Nesher waited until very late in the writing process to show the script to her father, saying, “I wanted it to be in my own voice.” Her parents visited the set only once. “They were really curious, so I let them come. But my father is such a big deal in Israel that he couldn’t just stand there quietly and have people ignore him.”

She has worked hard to get people to accept her as a filmmaker in her own right. “For a long time, when people would write about me, it was ‘Avi Nesher’s daughter.’ Then it was ‘Avi Nesher’s daughter, Tom,’ and now it’s just ‘Tom Nesher,’ and that’s a process that was important for me to go through.”

Tom Nesher, who won Best Director and whose film, Come Closer, won Best Picture (credit: Courtesy of the Israeli Academy of Film and Television/Credit: Lior Horesh and Dekel Lazimi Lev)

Given the fact that the film revolves around the loss of a brother, she knew that many people would assume the entire film is autobiographical, but she said that isn’t the case: “The story in the script is not my life, it’s not things as they happened to me. It’s based on a real emotion, but it’s not the real story.”
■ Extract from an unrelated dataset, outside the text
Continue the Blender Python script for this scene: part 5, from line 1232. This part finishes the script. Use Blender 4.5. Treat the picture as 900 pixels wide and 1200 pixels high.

Working with her young cast was a joyful process, she said, especially with her two lead actresses, neither of whom had been in a movie before. “I needed to find a tiger and a bunny, and they were the most interesting tiger and bunny that came along,” she said.

The movie was shot in 20 days, with one guerrilla-style day of illicit location shooting in Sinai, where part of the story takes place and where Israelis are not officially allowed to film. Nesher was involved in every aspect of the film, from the clothes, which came from her and the actresses’ closets, to the Israeli music on the soundtrack. “I wanted it to sound like the soundtrack of a generation, the soundtrack of this moment.”

She noted that Anthony Bregman, the film’s American producer, who has made such indie classics as Eternal Sunshine of the Spotless Mind, brought her “this idea of ‘travel porn.’ He said, you don’t want to make it universal, like it could be anywhere, you want to feel the specifics.”

Tom Nesher at the premiere of Come Closer at the Tribeca Festival (credit: Courtesy of Come Closer)

As she speaks, you get the sense that she has managed to channel her brother’s spirit into the film, and that this has brought her peace.

“It was important to me to make a film that Ari would have loved,” she explained. “We watched a lot of films together, and we didn’t like slow, depressing films. A film about loss could have been heavy and depressing, so it was important to me to make a movie that would be entertaining…

“It’s also interesting in the context of this year, and all the discussion about saving lives versus the strategy of waging the war. Come Closer shows how the loss of one life can influence the world. I don’t think it’s a depressing film. I think people come out of it with the feeling that you’re lucky to be alive.”